*What is needed*: Images are not part of the copy; write out the rest of the data exactly as given.

:: Source material ::

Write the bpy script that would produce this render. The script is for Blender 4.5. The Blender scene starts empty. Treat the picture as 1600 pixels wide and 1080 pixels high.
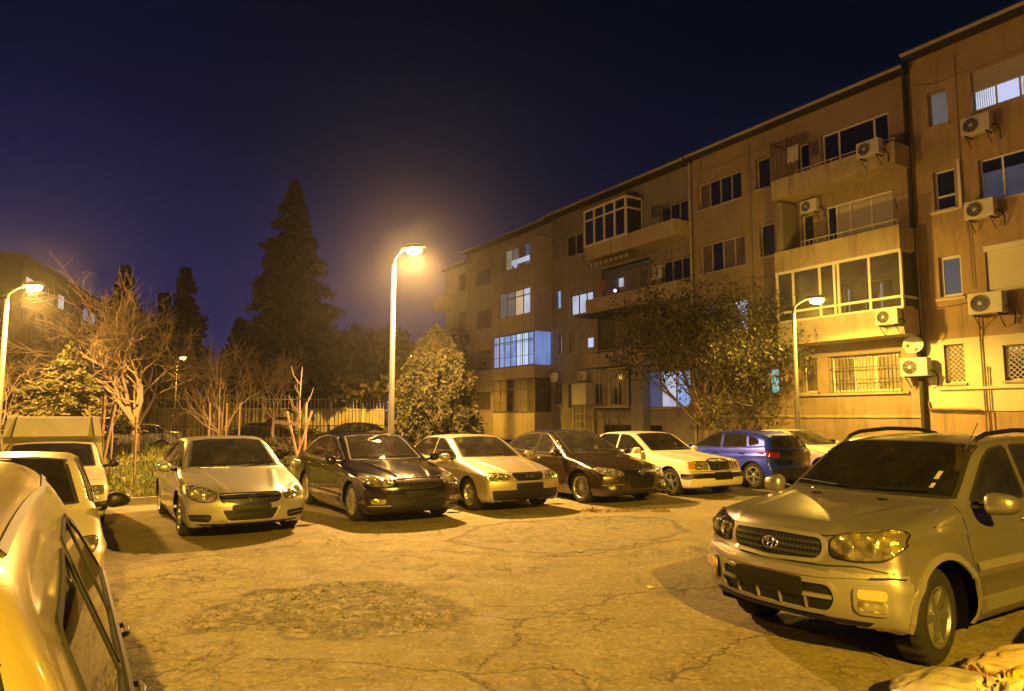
import bpy, bmesh, math, random
import numpy as np
from mathutils import Vector, Matrix, geometry
R = math.radians
D = bpy.data
SC = bpy.context.scene
COL = SC.collection
rnd = random.Random(7)

# ------------------------------------------------------------------ camera
cam_d = D.cameras.new('camera'); cam = D.objects.new('camera', cam_d); COL.objects.link(cam)
cam_d.sensor_width = 36; cam_d.lens = 36*1100/1600
cam_d.clip_end = 2000; cam_d.clip_start = 0.05
cam.location = (0, 0, 1.8)
cam.rotation_euler = (R(90)+math.atan(110/1100), 0, 0)
SC.camera = cam

# ------------------------------------------------------------------ night sky
world = D.worlds.new('World'); SC.world = world; world.use_nodes = True
wn = world.node_tree; wn.nodes.clear()
w_out = wn.nodes.new('ShaderNodeOutputWorld'); w_bg = wn.nodes.new('ShaderNodeBackground')
w_tc = wn.nodes.new('ShaderNodeTexCoord'); w_sep = wn.nodes.new('ShaderNodeSeparateXYZ')
w_r = wn.nodes.new('ShaderNodeValToRGB')
wn.links.new(w_tc.outputs['Generated'], w_sep.inputs[0])
w_m = wn.nodes.new('ShaderNodeMath'); w_m.operation = 'MULTIPLY_ADD'; w_m.inputs[1].default_value = 0.22
wn.links.new(w_sep.outputs['X'], w_m.inputs[0]); wn.links.new(w_sep.outputs['Z'], w_m.inputs[2])
w_ns = wn.nodes.new('ShaderNodeTexNoise'); w_ns.inputs['Scale'].default_value = 2.2; w_ns.inputs['Detail'].default_value = 3
wn.links.new(w_tc.outputs['Generated'], w_ns.inputs['Vector'])
w_a = wn.nodes.new('ShaderNodeMath'); w_a.operation = 'MULTIPLY_ADD'; w_a.inputs[1].default_value = 0.10
wn.links.new(w_ns.outputs[0], w_a.inputs[0]); wn.links.new(w_m.outputs[0], w_a.inputs[2])
wn.links.new(w_a.outputs[0], w_r.inputs[0])
cr = w_r.color_ramp
for p, c in ((0.0, (.016, .018, .095)), (.18, (.011, .013, .062)), (.34, (.0045, .0065, .026)), (.58, (.0012, .003, .009))):
    e = cr.elements.new(p); e.color = (*c, 1)
cr.elements.remove(cr.elements[0]); cr.elements[-1].color = (.0014, .0022, .007, 1)
wn.links.new(w_r.outputs[0], w_bg.inputs[0]); w_bg.inputs[1].default_value = 1.0
wn.links.new(w_bg.outputs[0], w_out.inputs[0])
vs = SC.view_settings
vs.view_transform = 'Standard'; vs.look = 'None'; vs.exposure = 0; vs.gamma = 1
SODIUM = (1.0, .52, .05)

# ------------------------------------------------------------------ frames
A32 = R(32); PX, PY = math.cos(A32), math.sin(A32)
def W(p, u, z=0.0):             # across / along the parking court -> world
    return (p*PX-u*PY, p*PY+u*PX, z)

# ------------------------------------------------------------------ helpers
def link(o, parent=None):
    COL.objects.link(o)
    if parent is not None: o.parent = parent
    return o
def tag(o, label=None, cat=None, group=None, kind=None):
    if label: o['label'] = label
    if cat: o['category'] = cat
    if group: o['group'] = group
    if kind: o['kind'] = kind
    return o
def empty(name, loc=(0, 0, 0), rz=0, **k):
    o = D.objects.new(name, None); link(o); o.location = loc; o.rotation_euler = (0, 0, rz)
    return tag(o, **k)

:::

*Answer to the task*:
Write the bpy script that would produce this render. The script is for Blender 4.5. The Blender scene starts empty. Treat the picture as 1600 pixels wide and 1080 pixels high.
import bpy, bmesh, math, random
import numpy as np
from mathutils import Vector, Matrix, geometry
R = math.radians
D = bpy.data
SC = bpy.context.scene
COL = SC.collection
rnd = random.Random(7)

# ------------------------------------------------------------------ camera
cam_d = D.cameras.new('camera'); cam = D.objects.new('camera', cam_d); COL.objects.link(cam)
cam_d.sensor_width = 36; cam_d.lens = 36*1100/1600
cam_d.clip_end = 2000; cam_d.clip_start = 0.05
cam.location = (0, 0, 1.8)
cam.rotation_euler = (R(90)+math.atan(110/1100), 0, 0)
SC.camera = cam

# ------------------------------------------------------------------ night sky
world = D.worlds.new('World'); SC.world = world; world.use_nodes = True
wn = world.node_tree; wn.nodes.clear()
w_out = wn.nodes.new('ShaderNodeOutputWorld'); w_bg = wn.nodes.new('ShaderNodeBackground')
w_tc = wn.nodes.new('ShaderNodeTexCoord'); w_sep = wn.nodes.new('ShaderNodeSeparateXYZ')
w_r = wn.nodes.new('ShaderNodeValToRGB')
wn.links.new(w_tc.outputs['Generated'], w_sep.inputs[0])
w_m = wn.nodes.new('ShaderNodeMath'); w_m.operation = 'MULTIPLY_ADD'; w_m.inputs[1].default_value = 0.22
wn.links.new(w_sep.outputs['X'], w_m.inputs[0]); wn.links.new(w_sep.outputs['Z'], w_m.inputs[2])
w_ns = wn.nodes.new('ShaderNodeTexNoise'); w_ns.inputs['Scale'].default_value = 2.2; w_ns.inputs['Detail'].default_value = 3
wn.links.new(w_tc.outputs['Generated'], w_ns.inputs['Vector'])
w_a = wn.nodes.new('ShaderNodeMath'); w_a.operation = 'MULTIPLY_ADD'; w_a.inputs[1].default_value = 0.10
wn.links.new(w_ns.outputs[0], w_a.inputs[0]); wn.links.new(w_m.outputs[0], w_a.inputs[2])
wn.links.new(w_a.outputs[0], w_r.inputs[0])
cr = w_r.color_ramp
for p, c in ((0.0, (.016, .018, .095)), (.18, (.011, .013, .062)), (.34, (.0045, .0065, .026)), (.58, (.0012, .003, .009))):
    e = cr.elements.new(p); e.color = (*c, 1)
cr.elements.remove(cr.elements[0]); cr.elements[-1].color = (.0014, .0022, .007, 1)
wn.links.new(w_r.outputs[0], w_bg.inputs[0]); w_bg.inputs[1].default_value = 1.0
wn.links.new(w_bg.outputs[0], w_out.inputs[0])
vs = SC.view_settings
vs.view_transform = 'Standard'; vs.look = 'None'; vs.exposure = 0; vs.gamma = 1
SODIUM = (1.0, .52, .05)

# ------------------------------------------------------------------ frames
A32 = R(32); PX, PY = math.cos(A32), math.sin(A32)
def W(p, u, z=0.0):             # across / along the parking court -> world
    return (p*PX-u*PY, p*PY+u*PX, z)

# ------------------------------------------------------------------ helpers
def link(o, parent=None):
    COL.objects.link(o)
    if parent is not None: o.parent = parent
    return o
def tag(o, label=None, cat=None, group=None, kind=None):
    if label: o['label'] = label
    if cat: o['category'] = cat
    if group: o['group'] = group
    if kind: o['kind'] = kind
    return o
def empty(name, loc=(0, 0, 0), rz=0, **k):
    o = D.objects.new(name, None); link(o); o.location = loc; o.rotation_euler = (0, 0, rz)
    return tag(o, **k)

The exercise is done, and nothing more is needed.